BORN AND BRED — a novel by Peter Murphy


 
Date: June 13, 2014 Author: BrendanLanders

This is a timely book, set as it is in the Dublin in the 1970s, a pivotal decade in Irish history when, thanks to access to television and affordable travel abroad, the nation’s young people got a taste of what life was like beyond Paddy’s green shamrock shore, and it began to dawn on them that they didn’t have to put up with the stultifying, priest-ridden, Soviet-like drabness in which the country had been mired since the forces of conservatism prevailed in the counter-revolution that followed the War of Independence, when the Free State that constituted 26 of Ireland’s 32 counties won its independence from the United Kingdom.
It is in this milieu where Danny Boyle, the protagonist of Born and Bred, comes of age. Recently uncovered scandals are evidence of the sordid underbelly of the authoritarian zeitgeist against which young people like Danny (and, I suspect, the book’s author) instinctively rebelled – a rebellion which found voice in Banana Republic, a chart-topping song written by Bob Geldoff and recorded by The Boomtown Rats.
The 1970s was also the decade in which the Troubles erupted in Northern Ireland and brought the gun back to Irish politics. It was the decade when the Irish drug trade, which heretofore was dominated by a few longhairs tripping home from Amsterdam or Marrakesh with a bit of weed to flog to their peers, was taken over by organised crime and heroin became a deathly plague that ravaged the poor of Dublin’s inner city. And it was the decade when the criminal underworld, where gangsters and subversives interfaced in occasionally common purpose, burgeoned into a thriving enterprise at the heart of a corrupt and sick society.
This is the world that is masterly evoked in this book, the first book in a trilogy recounting the Boyle family saga, and it is in this world where Danny finds himself entangled in a sequence of events wrought by the confluence of sinister forces. He is a typical young man of the period – outwardly cocky and capable while inwardly awkward and lost. He comes from what the Irish used to call “good stock”, his late grandfather having been a senior operative in the War of Independence and, subsequently, a government minister, so the family name still carries some weight in political and republican circles. Danny’s parents have their demons to fight, his dad, Jerry, being an alcoholic and his mother, Jacinta, suffering from a debilitating psychological condition; so he has been mostly reared by his grandmother, Nora, a devout Catholic, canny matriarch and shrewd operator who dotes on him and devotes all her energies and guile to ensuring his welfare.

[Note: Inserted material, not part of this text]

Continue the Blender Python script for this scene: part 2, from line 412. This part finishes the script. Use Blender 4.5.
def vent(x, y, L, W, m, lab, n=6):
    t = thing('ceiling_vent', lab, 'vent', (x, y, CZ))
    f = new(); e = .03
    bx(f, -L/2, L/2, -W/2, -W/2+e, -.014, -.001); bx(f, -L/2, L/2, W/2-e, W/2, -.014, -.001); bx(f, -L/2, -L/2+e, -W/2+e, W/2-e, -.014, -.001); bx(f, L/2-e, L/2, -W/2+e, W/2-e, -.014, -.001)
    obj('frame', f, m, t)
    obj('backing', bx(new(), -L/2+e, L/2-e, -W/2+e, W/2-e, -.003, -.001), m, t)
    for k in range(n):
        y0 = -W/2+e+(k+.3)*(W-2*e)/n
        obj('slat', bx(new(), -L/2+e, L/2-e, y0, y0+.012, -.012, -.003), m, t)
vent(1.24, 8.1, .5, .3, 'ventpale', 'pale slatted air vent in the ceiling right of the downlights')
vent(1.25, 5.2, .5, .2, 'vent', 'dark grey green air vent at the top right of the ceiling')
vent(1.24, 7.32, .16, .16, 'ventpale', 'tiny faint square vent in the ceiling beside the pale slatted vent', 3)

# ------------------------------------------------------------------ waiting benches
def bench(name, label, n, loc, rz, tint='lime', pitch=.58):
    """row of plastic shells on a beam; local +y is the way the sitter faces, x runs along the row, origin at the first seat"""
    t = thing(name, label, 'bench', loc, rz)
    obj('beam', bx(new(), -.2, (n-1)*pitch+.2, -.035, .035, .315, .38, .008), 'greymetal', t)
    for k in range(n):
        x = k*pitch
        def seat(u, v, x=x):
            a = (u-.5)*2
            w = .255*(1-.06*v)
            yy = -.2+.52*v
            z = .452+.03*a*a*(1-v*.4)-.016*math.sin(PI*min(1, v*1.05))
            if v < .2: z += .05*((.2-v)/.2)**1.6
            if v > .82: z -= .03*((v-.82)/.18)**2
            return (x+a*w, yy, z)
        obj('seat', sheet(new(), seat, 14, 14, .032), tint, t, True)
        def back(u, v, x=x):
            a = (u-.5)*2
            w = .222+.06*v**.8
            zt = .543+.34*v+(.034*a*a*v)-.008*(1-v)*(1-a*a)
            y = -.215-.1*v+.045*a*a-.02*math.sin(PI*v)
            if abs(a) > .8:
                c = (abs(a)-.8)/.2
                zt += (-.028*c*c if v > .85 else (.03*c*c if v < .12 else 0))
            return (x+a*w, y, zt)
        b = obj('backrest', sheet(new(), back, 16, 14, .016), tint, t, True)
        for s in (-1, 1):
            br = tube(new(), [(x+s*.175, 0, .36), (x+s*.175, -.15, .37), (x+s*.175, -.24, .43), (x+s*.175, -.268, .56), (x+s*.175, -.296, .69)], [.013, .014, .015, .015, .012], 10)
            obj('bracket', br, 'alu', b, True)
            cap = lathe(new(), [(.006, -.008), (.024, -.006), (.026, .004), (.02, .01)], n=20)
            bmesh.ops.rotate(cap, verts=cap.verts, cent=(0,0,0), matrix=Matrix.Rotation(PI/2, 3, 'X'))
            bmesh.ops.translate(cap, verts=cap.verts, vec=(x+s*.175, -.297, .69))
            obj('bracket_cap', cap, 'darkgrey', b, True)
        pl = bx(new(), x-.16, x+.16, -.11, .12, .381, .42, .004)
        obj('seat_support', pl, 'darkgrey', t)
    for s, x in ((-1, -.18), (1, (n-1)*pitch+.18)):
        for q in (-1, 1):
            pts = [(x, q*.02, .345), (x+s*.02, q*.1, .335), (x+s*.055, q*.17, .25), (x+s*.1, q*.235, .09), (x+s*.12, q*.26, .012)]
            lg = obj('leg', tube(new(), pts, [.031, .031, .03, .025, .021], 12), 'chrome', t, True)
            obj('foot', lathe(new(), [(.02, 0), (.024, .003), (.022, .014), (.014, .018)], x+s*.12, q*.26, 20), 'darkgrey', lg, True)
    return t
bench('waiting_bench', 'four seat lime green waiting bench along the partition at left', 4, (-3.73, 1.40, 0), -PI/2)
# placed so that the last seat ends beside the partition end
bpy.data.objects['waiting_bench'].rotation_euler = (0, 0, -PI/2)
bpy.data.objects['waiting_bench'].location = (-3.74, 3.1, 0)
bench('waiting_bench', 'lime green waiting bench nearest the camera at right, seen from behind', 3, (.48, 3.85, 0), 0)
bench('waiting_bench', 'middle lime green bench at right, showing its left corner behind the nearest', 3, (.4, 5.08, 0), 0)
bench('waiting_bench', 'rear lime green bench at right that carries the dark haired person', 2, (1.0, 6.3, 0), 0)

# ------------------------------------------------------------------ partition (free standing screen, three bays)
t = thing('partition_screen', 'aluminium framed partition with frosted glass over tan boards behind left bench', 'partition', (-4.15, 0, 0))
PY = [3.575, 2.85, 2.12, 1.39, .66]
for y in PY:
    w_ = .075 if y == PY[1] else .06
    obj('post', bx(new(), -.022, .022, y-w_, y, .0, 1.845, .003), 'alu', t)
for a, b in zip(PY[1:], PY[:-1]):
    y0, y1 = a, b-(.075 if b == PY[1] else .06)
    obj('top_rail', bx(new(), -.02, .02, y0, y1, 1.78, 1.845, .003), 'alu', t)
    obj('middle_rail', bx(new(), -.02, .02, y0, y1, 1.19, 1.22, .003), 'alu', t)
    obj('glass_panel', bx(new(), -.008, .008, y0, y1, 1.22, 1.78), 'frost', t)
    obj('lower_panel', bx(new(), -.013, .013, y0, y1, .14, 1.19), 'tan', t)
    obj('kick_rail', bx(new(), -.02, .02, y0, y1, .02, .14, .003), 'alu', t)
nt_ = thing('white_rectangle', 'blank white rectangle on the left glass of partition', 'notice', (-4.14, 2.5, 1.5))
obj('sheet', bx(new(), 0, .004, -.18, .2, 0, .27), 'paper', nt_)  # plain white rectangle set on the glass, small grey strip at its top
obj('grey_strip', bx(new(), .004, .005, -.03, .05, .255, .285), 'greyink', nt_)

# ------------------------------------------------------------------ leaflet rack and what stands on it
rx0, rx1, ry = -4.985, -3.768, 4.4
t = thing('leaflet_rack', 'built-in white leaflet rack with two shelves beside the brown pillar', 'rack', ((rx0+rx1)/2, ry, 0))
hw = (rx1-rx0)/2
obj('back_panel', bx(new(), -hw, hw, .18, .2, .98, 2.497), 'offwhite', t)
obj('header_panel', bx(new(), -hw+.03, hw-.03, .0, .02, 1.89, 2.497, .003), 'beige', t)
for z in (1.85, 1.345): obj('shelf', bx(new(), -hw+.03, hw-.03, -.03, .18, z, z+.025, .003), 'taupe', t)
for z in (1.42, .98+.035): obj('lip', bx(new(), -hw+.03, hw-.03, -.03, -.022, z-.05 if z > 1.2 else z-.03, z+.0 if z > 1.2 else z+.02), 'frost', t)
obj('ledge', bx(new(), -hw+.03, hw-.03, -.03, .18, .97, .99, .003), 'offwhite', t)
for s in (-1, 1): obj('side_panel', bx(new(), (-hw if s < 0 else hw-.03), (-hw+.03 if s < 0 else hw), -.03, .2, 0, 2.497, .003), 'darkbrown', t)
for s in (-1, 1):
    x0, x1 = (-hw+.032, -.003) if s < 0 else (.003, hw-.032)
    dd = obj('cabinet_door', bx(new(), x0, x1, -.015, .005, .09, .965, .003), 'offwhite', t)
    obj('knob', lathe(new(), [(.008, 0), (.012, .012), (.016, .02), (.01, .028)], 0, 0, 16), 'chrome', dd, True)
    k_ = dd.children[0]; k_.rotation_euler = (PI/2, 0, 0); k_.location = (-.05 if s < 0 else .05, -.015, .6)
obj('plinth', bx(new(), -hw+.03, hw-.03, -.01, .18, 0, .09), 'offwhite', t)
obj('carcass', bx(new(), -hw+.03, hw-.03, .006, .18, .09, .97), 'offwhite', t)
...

Mightily unsure of himself and struggling to find a foothold on life, Danny makes a sketchy living by busking in the Dandelion Market (Dublin’s tame equivalent to Haight-Ashbury) and selling dope for the local dealer, Anto Flanagan. But trouble is brewing between Anto and the Republican gunmen with whom he does business and on top of this there is internecine squabbling afoot in the subversive camp. As is the way with hapless dupes, Danny gets caught in the middle of these nefarious dealings and layered betrayals. Set up as a patsy, his life is on the line.
But he’s not without his allies. Deirdre, the girl he loves, loves him back despite the disapproval of her father, a self-appointed pillar of the community and defender of the status quo. Danny’s father, Jerry, may be an alcoholic but he is not a lost cause and not without his own resources. Father Martin, his mother’s brother, is an idealistic young priest who endeavours to do the right thing despite the dogmatic prejudices of his superiors – and who struggles to choose between his vocation and his feelings for a former nun. And last but not least there’s Nora, his devoted grandma whose ghost continues to look out for him after Nora has left this mortal coil.
Born and Bred is part historical fiction, part political thriller and part social commentary. With a bit of magical realism thrown into the mix it makes for a commanding read and a compulsive page-turner. Will the forces of good prevail? Will Danny live to fight another day. Will he and Deirdre find a way to make their love work? Will Jerry and Jacinta master their demons?
The answers are all in this great book. Read them and weep.